____ Information provided
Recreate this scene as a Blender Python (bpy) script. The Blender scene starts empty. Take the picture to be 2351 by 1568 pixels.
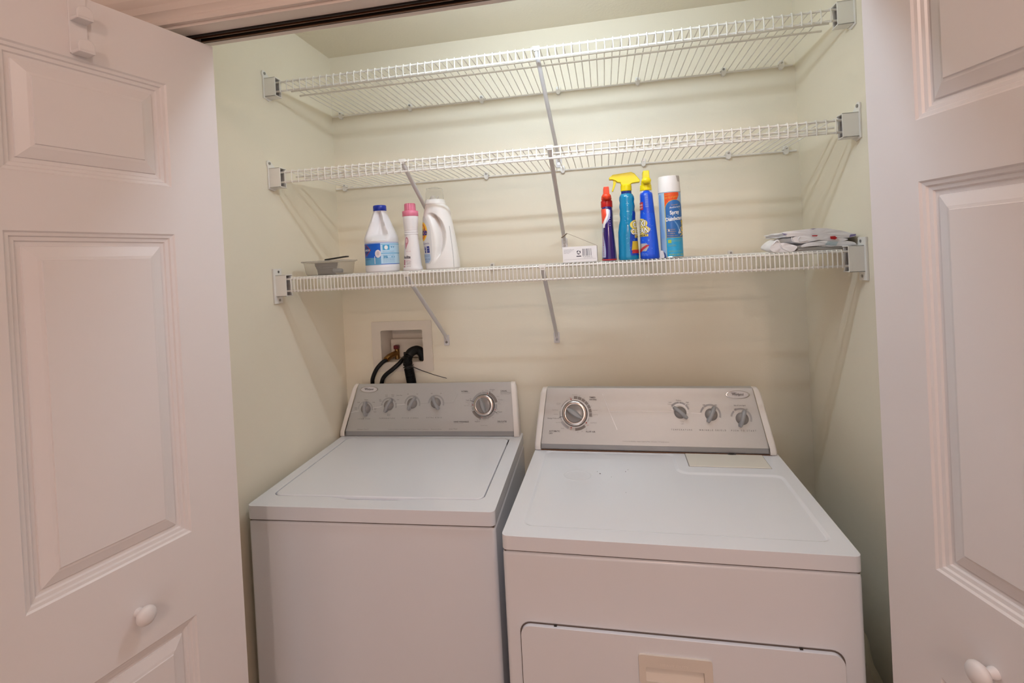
import bpy, bmesh, math, random
from mathutils import Vector, Matrix
random.seed(4)
S = bpy.context.scene
COL = S.collection
PI = math.pi

# ------------------------------------------------------------------ camera
YAW, PIT, ROL = .1912, -.0082, -.0525
F_PX, PX, PY, WPX = 1183.62, -16.63, -174.49, 2351.0
cyw, syw, cp, sp, cr, sr = math.cos(YAW), math.sin(YAW), math.cos(PIT), math.sin(PIT), math.cos(ROL), math.sin(ROL)
fwd = Vector((-syw*cp, cyw*cp, sp)); rgt = Vector((cyw, syw, 0)); upv = rgt.cross(fwd)
r2 = cr*rgt + sr*upv; u2 = -sr*rgt + cr*upv
cam = bpy.data.cameras.new('camera'); camo = bpy.data.objects.new('camera', cam); COL.objects.link(camo)
camo.matrix_world = Matrix(((r2.x, u2.x, -fwd.x, 1.012), (r2.y, u2.y, -fwd.y, -1.8543), (r2.z, u2.z, -fwd.z, 1.5462), (0, 0, 0, 1)))
cam.sensor_width = 36.0; cam.sensor_fit = 'HORIZONTAL'; cam.lens = 36.0*F_PX/WPX
cam.shift_x = -PX/WPX; cam.shift_y = PY/WPX
cam.clip_start = .05
S.camera = camo

# ------------------------------------------------------------------ world, lights, exposure
def s2l(c):
    return tuple(x/12.92 if x <= .04045 else ((x+.055)/1.055)**2.4 for x in c)
def rgb(h):
    h = h.lstrip('#'); return s2l(tuple(int(h[i:i+2], 16)/255 for i in (0, 2, 4)))
W_ = bpy.data.worlds.new('world'); S.world = W_; W_.use_nodes = True
bg = W_.node_tree.nodes['Background']; bg.inputs[0].default_value = (.95, .95, 1, 1); bg.inputs[1].default_value = .6
def point(name, loc, power, col, rad):
    l = bpy.data.lights.new(name, 'POINT'); l.energy = power; l.color = col; l.shadow_soft_size = rad
    o = bpy.data.objects.new(name, l); o.location = loc; COL.objects.link(o); return o
TUBE_C, TUBE_L, TUBE_R = (.88, -.768, 2.150), .46, .0125      # strip lamp on the inside of the header wall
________
## Objective
All of the data needs repeating exactly, but the pictures do not.

## The output
Recreate this scene as a Blender Python (bpy) script. The Blender scene starts empty. Take the picture to be 2351 by 1568 pixels.
import bpy, bmesh, math, random
from mathutils import Vector, Matrix
random.seed(4)
S = bpy.context.scene
COL = S.collection
PI = math.pi

# ------------------------------------------------------------------ camera
YAW, PIT, ROL = .1912, -.0082, -.0525
F_PX, PX, PY, WPX = 1183.62, -16.63, -174.49, 2351.0
cyw, syw, cp, sp, cr, sr = math.cos(YAW), math.sin(YAW), math.cos(PIT), math.sin(PIT), math.cos(ROL), math.sin(ROL)
fwd = Vector((-syw*cp, cyw*cp, sp)); rgt = Vector((cyw, syw, 0)); upv = rgt.cross(fwd)
r2 = cr*rgt + sr*upv; u2 = -sr*rgt + cr*upv
cam = bpy.data.cameras.new('camera'); camo = bpy.data.objects.new('camera', cam); COL.objects.link(camo)
camo.matrix_world = Matrix(((r2.x, u2.x, -fwd.x, 1.012), (r2.y, u2.y, -fwd.y, -1.8543), (r2.z, u2.z, -fwd.z, 1.5462), (0, 0, 0, 1)))
cam.sensor_width = 36.0; cam.sensor_fit = 'HORIZONTAL'; cam.lens = 36.0*F_PX/WPX
cam.shift_x = -PX/WPX; cam.shift_y = PY/WPX
cam.clip_start = .05
S.camera = camo

# ------------------------------------------------------------------ world, lights, exposure
def s2l(c):
    return tuple(x/12.92 if x <= .04045 else ((x+.055)/1.055)**2.4 for x in c)
def rgb(h):
    h = h.lstrip('#'); return s2l(tuple(int(h[i:i+2], 16)/255 for i in (0, 2, 4)))
W_ = bpy.data.worlds.new('world'); S.world = W_; W_.use_nodes = True
bg = W_.node_tree.nodes['Background']; bg.inputs[0].default_value = (.95, .95, 1, 1); bg.inputs[1].default_value = .6
def point(name, loc, power, col, rad):
    l = bpy.data.lights.new(name, 'POINT'); l.energy = power; l.color = col; l.shadow_soft_size = rad
    o = bpy.data.objects.new(name, l); o.location = loc; COL.objects.link(o); return o
TUBE_C, TUBE_L, TUBE_R = (.88, -.768, 2.150), .46, .0125      # strip lamp on the inside of the header wall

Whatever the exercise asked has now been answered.